▶ **Exercise objective**
Extract only the first line of the listing and every line after it up to and including the one with "cr = leaf_cloud('crown', v + np.array(OC), v". Omit the pictures.

——————

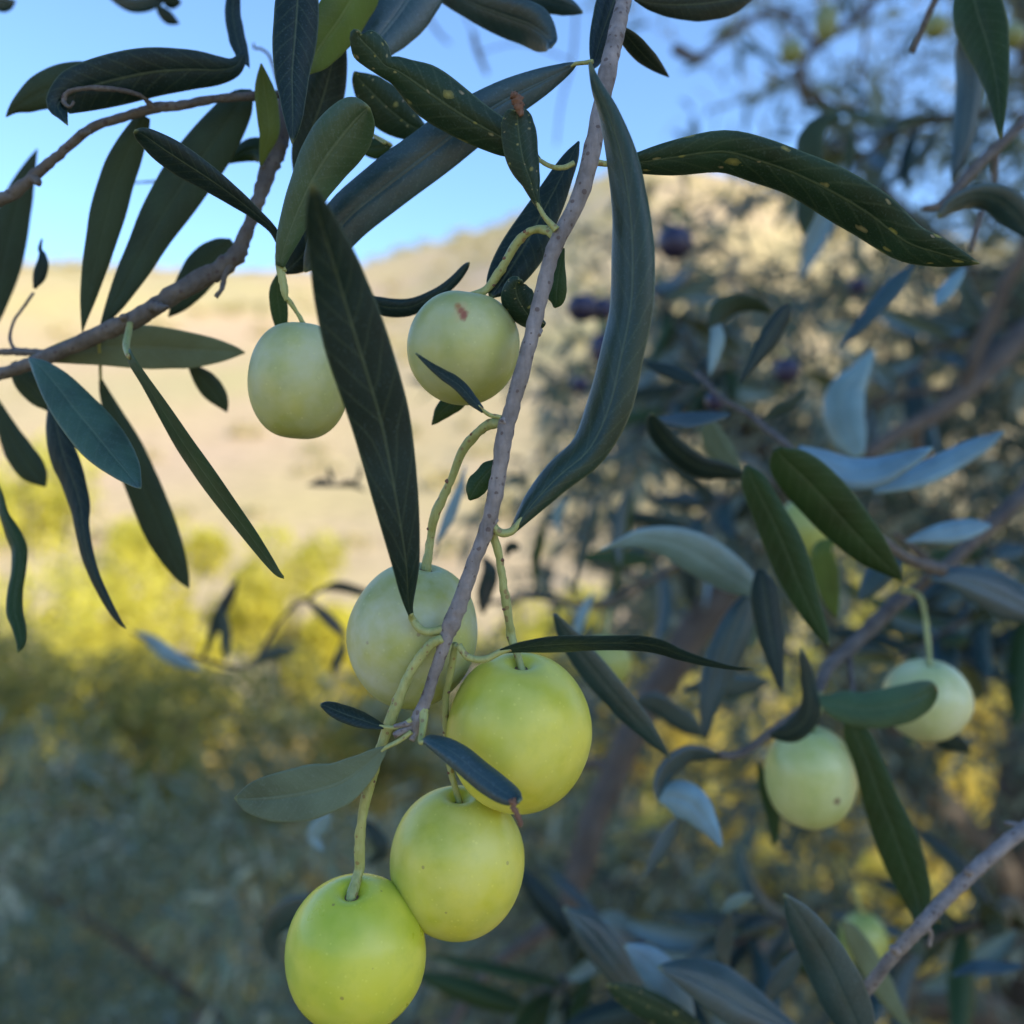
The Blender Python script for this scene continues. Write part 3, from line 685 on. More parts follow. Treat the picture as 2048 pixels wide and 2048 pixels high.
cr = leaf_cloud('crown', v + np.array(OC), v + rng.normal(size=(n, 3)) * 1.5, rng.uniform(0.10, 0.18, n), rng.uniform(0.05, 0.08, n), M['far2'], shade_tree, origin=OC); cr['kind'] = 'stuff'

# second tree added out of view to throw shade on the low left ground
OD_ = Vector((-1.6, 4.6, 0.0)) + SUNV * 9.0
gz = ground_h(OD_.x, OD_.y)
shade_tree_low = limbs([[(OD_.x, OD_.y, gz - .1, .2), (OD_.x + .1, OD_.y + .1, gz + 1.6, .16), (OD_.x, OD_.y, OD_.z, .08)], [(OD_.x + .1, OD_.y + .1, gz + 1.6, .1), (OD_.x - .9, OD_.y + .4, OD_.z, .04)],
               [(OD_.x + .1, OD_.y + .1, gz + 1.6, .1), (OD_.x + .8, OD_.y - .5, OD_.z + .2, .04)]], 'unseen round tree added beside the viewer to shade the undergrowth')
n = 5500
v = rng.normal(size=(n, 3)); v /= np.linalg.norm(v, axis=1)[:, None]; v *= (rng.random((n, 1)) ** 0.42) * 2.0
v = v + np.outer(v @ np.array(PERP), np.array(PERP)) * 0.5
cr = leaf_cloud('crown', v + np.array(OD_), v + rng.normal(size=(n, 3)) * 1.5, rng.uniform(0.10, 0.18, n), rng.uniform(0.05, 0.08, n), M['far2'], shade_tree_low, origin=OD_); cr['kind'] = 'stuff'
# ------------------------------------------------------------------ main hanging branch
MB = branch('olive_branch', [
    [(330, -160, 24, 166, 3), (300, 0, 30, 163, 3), (272, 130, 34, 160, 3), (232, 300, 36, 157, 3), (185, 560, 36, 155, 3), (120, 800, 35, 154, 3), (1400, 0, 43, 153, 5), (1325, 280, 42, 152, 5), (1255, 560, 43, 151, 5), (1190, 800, 43, 151, 5), (1132, 1010, 48, 151, 5),
     (1095, 1250, 43, 151, 5), (1045, 1500, 44, 151, 5), (960, 1720, 40, 151, 5), (1075, 0, 37, 151, 7), (1032, 110, 42, 151, 7), (1000, 200, 30, 151, 7), (950, 350, 26, 151, 7), (910, 470, 27, 151, 7), (880, 540, 34, 151, 7), (862, 600, 22, 151, 7), (845, 630, 12, 151, 7)],
    (7, [(880, 545, 18, 151), (820, 565, 13, 150), (770, 575, 8, 150)]),
    (7, [(870, 570, 16, 151), (800, 600, 15, 150), (772, 618, 14, 150)]),
    (7, [(872, 590, 14, 151), (850, 640, 14, 150)]),
    (3, [(182, 640, 16, 155), (172, 655, 15, 155), (166, 668, 8, 155)]),
    (5, [(1325, 440, 16, 152), (1318, 470, 12, 151)]),
    (5, [(1140, 930, 30, 151), (1112, 960, 24, 150)]),
    (5, [(1050, 1480, 34, 151), (1085, 1510, 22, 151)]),
], 3, 'bark', 'pale slender olive branch hanging down the middle, carrying the olive cluster', sides=16, bump=0.10)
B = MB
build_leaf(B, 'a', 151, 146, [(930, 1004, 3), (944, 1002, 5), (968, 1000, 7), (1006, 950, 22), (1055, 897, 31), (1112, 846, 36), (1150, 765, 44), (1172, 670, 42), (1190, 580, 42), (1194, 480, 42), (1188, 390, 36), (1172, 295, 30), (1148, 215, 20), (1126, 165, 12), (1112, 118, 3)][2:], 'd',
           roll=(-30, -38), curl=0.75, st=[(928, 986, 8), (936, 999, 8), (950, 1006, 8)], sd=151, bow=2, nt=44)
build_leaf(B, 't', 152, 112, [(778, 1168, 4), (772, 1145, 8), (769, 1110, 17), (765, 1053, 28), (749, 950, 42), (723, 813, 56), (700, 730, 60), (673, 642, 61), (648, 560, 55), (630, 500, 46), (611, 440, 34), (598, 390, 21), (588, 344, 3)], 'd',
           roll=(14, 8), curl=0.10, st=[(838, 1186, 8), (815, 1192, 8), (793, 1187, 8)], sd=151, nt=44)
build_leaf(B, 's', 156, 152, [(232, 668, 8), (290, 668, 26), (350, 665, 40), (500, 643, 68), (700, 618, 82), (850, 655, 88), (1000, 708, 88), (1150, 782, 95), (1300, 872, 98), (1450, 985, 80), (1580, 1030, 60), (1680, 1058, 30), (1750, 1074, 3)], 3,
           roll=(20, 30), curl=0.35, st=[(168, 655, 15), (200, 664, 14)], sd=155, nt=48, waves=1.6, label='long dark leaf dotted with small yellow spots')
build_leaf(B, 't', 160, 172, [(172, 275, 6), (185, 235, 26), (205, 160, 48), (240, 60, 66), (268, -20, 72), (290, -120, 55), (305, -200, 5)], 3, roll=(30, 20), curl=0.3)
build_leaf(B, 't', 162, 180, [(285, 110, 12), (330, 165, 35), (390, 232, 36), (440, 278, 22), (484, 314, 3)], 3, roll=(30, 30), curl=0.3)
build_leaf(B, 't', 168, 185, [(345, 0, 3), (430, 15, 30), (540, 20, 52), (650, 12, 64), (770, -10, 55), (860, -40, 5)], 3, roll=(10, 10), curl=0.4)
build_leaf(B, 'b', 185, 178, [(900, -190, 5), (1050, -70, 60), (1240, 25, 88), (1400, 85, 108), (1530, 130, 112), (1610, 180, 95), (1660, 225, 50), (1672, 255, 10)], 2, roll=(10, 25), curl=0.3)
build_leaf(B, 'b', 188, 184, [(1450, -80, 5), (1550, -20, 55), (1660, 12, 58), (1760, 38, 42), (1836, 70, 6)], 2, roll=(20, 20), curl=0.4)
build_leaf(B, 'b', 160, 172, [(1800, 352, 8), (1745, 382, 34), (1600, 458, 74), (1400, 560, 105), (1180, 700, 130), (960, 870, 140), (760, 1020, 138), (560, 1180, 132), (430, 1330, 110), (350, 1430, 60), (300, 1500, 8)], 2,
           roll=(10, 8), curl=0.15, st=[(1890, 340, 14), (1850, 346, 12)], sd=158, nt=40)
build_leaf(B, 's', 155, 150, [(1600, 885, 12), (1500, 820, 55), (1390, 760, 95), (1230, 672, 112), (1070, 570, 132), (930, 470, 126), (820, 395, 82), (748, 365, 62), (690, 300, 88), (630, 240, 90), (595, 195, 50), (602, 168, 8)], 2,
           roll=(-12, -8), curl=0.42, st=[(1790, 900, 16), (1730, 925, 15), (1660, 918, 14)], sd=155, nt=44, waves=1.8, label='knobbly curled leaf narrowed below its blunt tip')
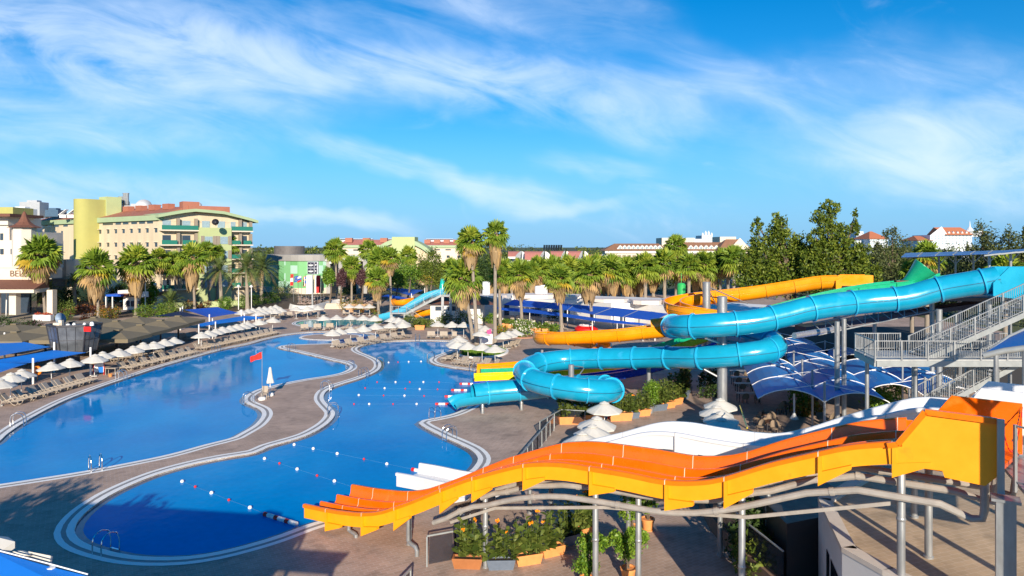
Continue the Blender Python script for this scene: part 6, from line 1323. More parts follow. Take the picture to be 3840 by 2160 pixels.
# ---- red roofed sage and cream wings beyond
def wing(label,x0,x1,Y,ytop,yf0,yf1,gable,seed):
    t=thing('hotel_wing',label,'hotel',((x0+x1-3840)/2/F*Y,Y,0)); a,b=(x0-1920)/F*Y,(x1-1920)/F*Y
    mb=MB(); mb.prism([(a,Y),(b,Y),(b,Y+14),(a,Y+14)],0,zat(yf1,Y)); mb.build('wall',m_cream2,t)
    mb=MB(); mb.prism([(a-.5,Y-.6),(b+.5,Y-.6),(b+.5,Y+14),(a-.5,Y+14)],zat(yf1,Y)+.1,zat(yf0,Y),bottom=True); mb.build('fascia',m_sage,t)
    mb=MB(); z0,z1=zat(yf0,Y)+.05,zat(ytop,Y); mb.add([(a,Y,z0),(b,Y,z0),(b-2,Y+7,z1),(a+2,Y+7,z1),(b,Y+14,z0),(a,Y+14,z0)],[(0,1,2,3),(3,2,4,5),(0,3,5),(1,4,2)]); mb.build('roof',m_pink,t)
    f=Fac(t,(a,Y),(b,Y)); n=int((b-a)/4)
    for k in range(n): f.rect((k+.5)*(b-a)/n,zat(yf1,Y)-.7,2.2,.5,m_win,'clerestory',.02); f.rect((k+.5)*(b-a)/n,zat(yf1,Y)-3.4,1.2,1.0,m_win,'window',.02); f.rect((k+.5)*(b-a)/n,zat(yf1,Y)-6.6,1.2,1.0,m_win,'window',.02)
    if gable:
        g0,g1,gy_=gable; a2,b2=(g0-1920)/F*(Y-3),(g1-1920)/F*(Y-3); n=14; vs=[]
        for k in range(n+1):
            u_=k/n; z=zat(gy_,Y-3)-(1-math.sin(math.pi*(.12+.76*u_)))*6.5
            for (yy,dz) in ((Y-4.2,0),(Y-4.2,1.5),(Y+8,1.5),(Y+8,0)): vs.append((a2+(b2-a2)*u_,yy,z+dz-1.5))
        mb=MB(); mb.add(vs,[(i*4+j,(i+1)*4+j,(i+1)*4+(j+1)%4,i*4+(j+1)%4) for i in range(n) for j in range(4)]); mb.build('curved_roof',m_sage,t)
        mb=MB(); c=(a2+b2)/2; mb.prism([(c-3.2,Y-4.4),(c+4.5,Y-4.4),(c+4.5,Y+4),(c-3.2,Y+4)],0,zat(gy_,Y-3)+.4); mb.build('tower',m_sageb,t)
        mb=MB(); vs=[(a2+1,Y-3,0),(b2-1,Y-3,0)]+[(a2+(b2-a2)*k/n if 0<k<n else (b2-1 if k==n else a2+1),Y-3,zat(gy_,Y-3)-(1-math.sin(math.pi*(.12+.76*k/n)))*6.5-1.4) for k in range(n,-1,-1)]; mb.poly(vs); mb.build('gable_wall',m_cream,t)
    for k in range(4): c=(a+(b-a)*(k+.6)/4.5,Y+3,z0+(z1-z0)*.55); mb=MB(); mb.box((c[0],c[1],c[2]+.6),(2.4,1.8,1.6)); mb.build('dormer_box',m_redroof,t)
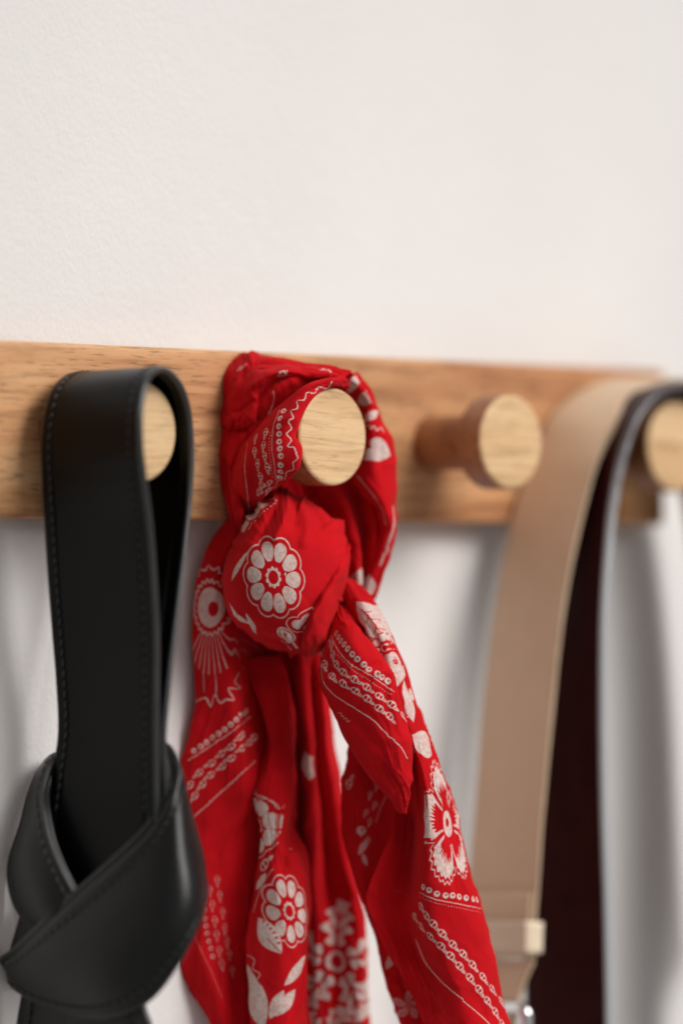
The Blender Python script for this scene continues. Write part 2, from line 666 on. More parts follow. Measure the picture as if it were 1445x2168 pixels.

——————

▶ **Final result**
The Blender Python script for this scene continues. Write part 3, from line 685 on. More parts follow. Treat the picture as 2048 pixels wide and 2048 pixels high.
cr = leaf_cloud('crown', v + np.array(OC), v + rng.normal(size=(n, 3)) * 1.5, rng.uniform(0.10, 0.18, n), rng.uniform(0.05, 0.08, n), M['far2'], shade_tree, origin=OC); cr['kind'] = 'stuff'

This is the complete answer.